Rouhani’s supporters have even broken the taboo of criticizing Iran’s military involvement in Syria. In a Rouhani campaign rally in Esfahan, the historic city in central Iran, Gholamhossein Karbaschi, Tehran former Mayor and a leading Rouhani supporter said, "We too want peace in Syria, Lebanon and Yemen to be restored, the oppressed to be defended, and the Shi’ites to be empowered. But these should not be done only by sending money and killing people … Our government should use its diplomatic power to resolve the regional issues." This angered the hardliners, to the extent that the judiciary opened a case against Karbaschi.
Rouhani has emphasized that the Iranian people demand freedom; they want the release of the leaders of Iran’s Green Movement, former Prime Minister Mir Hossein Mousavi and his wife Dr. Zahra Rahnavard, and former Speaker of parliament Mehdi Karroubi who have been under strict house arrest since February 2011, and that they do not want to go back to the failed policies of Ahmadinejad and other hardliners.
The contest is over Iran’s future. Raisi and the "deep state" that supports him advocate a hardline approach to the relation with the United States, Saudi Arabia, and Israel.

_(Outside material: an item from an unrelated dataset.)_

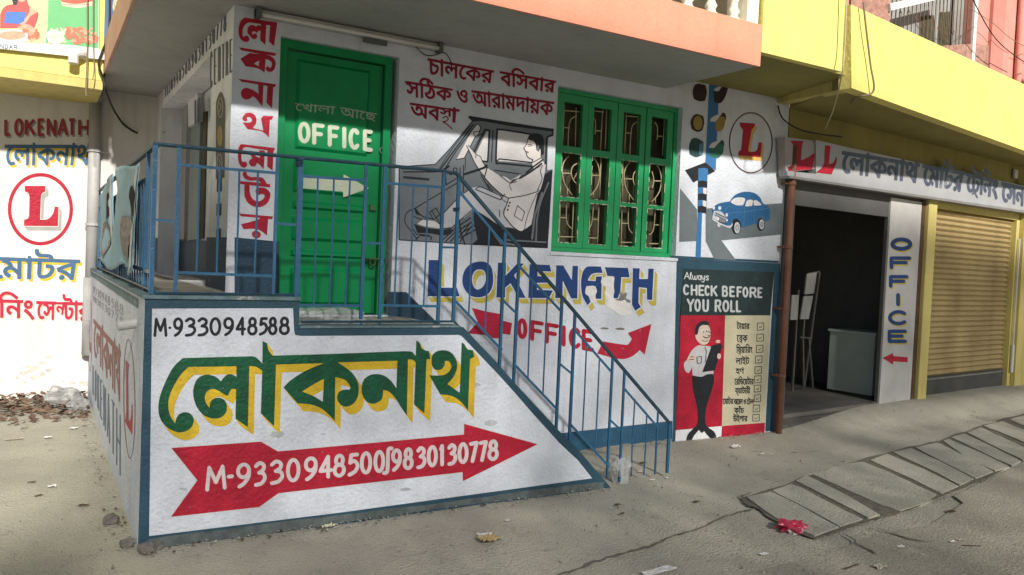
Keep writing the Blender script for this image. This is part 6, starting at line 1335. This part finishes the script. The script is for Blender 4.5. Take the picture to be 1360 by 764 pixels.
a = SK.st(1349, 50)[0]; mb = MB(); mb.tube([SK.pt(a, 1, .1), SK.pt(a, 13, .1)], .085, 12); mb.build('pipe', M_pk, pk, smooth=True)
mb = MB(); mb.tube([SK.pt(a, SK.st(1349, 104)[1], .1), SK.pt(a + 1.5, SK.st(1349, 104)[1] - .03, .1)], .08, 12); mb.build('cross_pipe', M_pk, pk, smooth=True)
# rough unplastered brick under the window and at the left
rr = random.Random(8)
M_rb = mat('rough_pink_brick', (.40, .22, .17), .95, .35, 8, .9, 20, spots=(.55, .42, .36), spot_amt=.1, spot_scale=9)
for nm, q in (('rough_sill', [(1245, 62), (1293, 58), (1312, 62), (1330, 98), (1330, 130), (1250, 130)]), ('rough_wall', [(1128, -20), (1179, -20), (1179, 40), (1128, 40)])):
    v, f = fill([jag([SK.st(*p) for p in q], .03, 5, 2)]); mb = MB(); mb.add([SK.pt(a, b, .03 + .02 * rr.random()) for a, b in v], [f_ for f_ in f]); mb.f = [q_ for q_ in mb.f]; mb.build(nm, M_rb, pk)
# more walls above and around, beyond the frame
mb = MB(); mb.box((6.0, 9.9, 0), (6.3, 11, 9)); mb.build('return_wall', M_pk2, pk)

# =================================================================== LAMP, WIRES
tA, tB = at_y(340, 17, YW - .05), at_y(586, 66, YW - .05); tB.z = tA.z = (tA.z + tB.z) / 2
tl = thing('tube_light', 'unlit fluorescent tube light fixed to the wall above the green door', 'light', tuple(tA))
mb = MB(); mb.box((tA.x, YW - .045, tA.z - .015), (tB.x, YW - .002, tA.z + .035)); mb.build('batten', mat('lamp_housing', (.50, .50, .49), .5, .1, 4, .05), tl)
mb = MB(); mb.tube([(tA.x + .03, YW - .07, tA.z - .005), (tB.x - .03, YW - .07, tA.z - .005)], .016, 12); mb.build('tube', mat('lamp_glass', (.66, .66, .65), .25, .05, 4, 0), tl, smooth=True)
for x in (tA.x, tB.x - .03):
    mb = MB(); mb.box((x, YW - .09, tA.z - .028), (x + .03, YW - .003, tA.z + .04)); mb.build('end_holder', mat('lamp_end_grey', (.10, .12, .12), .5, .1, 4, 0), tl)
mb = MB(); a = at_y(484, 51, YW - .08); mb.box((a.x, YW - .075, a.z - .02), (a.x + .18, YW - .046, a.z + .012)); mb.build('choke', mat('lamp_end_grey', (0, 0, 0)), tl)
def wire(name, pts, r, m, label, cat='wire', sag=0.0, n=10, spread=None):
    mb = MB(); dense = []
    pts = [V3(p) for p in pts]
    for i in range(len(pts) - 1):
        p0 = pts[max(i - 1, 0)]; p1 = pts[i]; p2 = pts[i + 1]; p3 = pts[min(i + 2, len(pts) - 1)]
        for k in range(n):
            t = k / n
            dense.append(.5 * ((2 * p1) + (p2 - p0) * t + (2 * p0 - 5 * p1 + 4 * p2 - p3) * t * t + (3 * p1 - p0 - 3 * p2 + p3) * t ** 3))
    dense.append(pts[-1])
    mb.tube(dense, r, 6)
    o = solo(name, mb, m, tuple(min(dense, key=lambda p: p.z)), label, cat, smooth=True)
    return o
y1 = YW - .03
wire('loose_wire', [at_y(552, 62, y1), at_y(565, 73, y1), at_y(578, 73, y1), at_y(590, 70, y1), at_y(598, 80, y1), at_y(600, 92, y1)], .004, M_cable, 'thin loose wire looping down from the right end of the tube light')
yb = YB - .03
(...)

Rouhani and his lieutenant want to build on the nuclear agreement to lessen tension with the United States, have called for negotiations with Saudi Arabia to calm the crisis between the two, and while they support President Bashar al-Assad in Syria, they have also advocated less reliance on force and more on diplomacy in order to end the war there. Domestically, Raisi has called for a rigid enforcement of his ultra-conservative interpretation of Islamic teaching, including limiting women’s rights, as well as tight control of the cyberspace. Rouhani and his team have relaxed and expanded the political arena, and have promised to continue doing so.
The latest polls indicated that at least 72 percent of the eligible voters will cast their votes. But, after the last presidential debate, and the announcement that former Reformist president Mohammad Khatami, a hugely popular figure in Iran and Karroubi have both endorsed Rouhani, a higher percentage of the voters are expected to vote. If Iran’s elections history indicates anything, it is that when above 70 percent of the eligible voters cast their votes, Reformists win in a landslide. But, it remains to be seen whether history will repeat itself.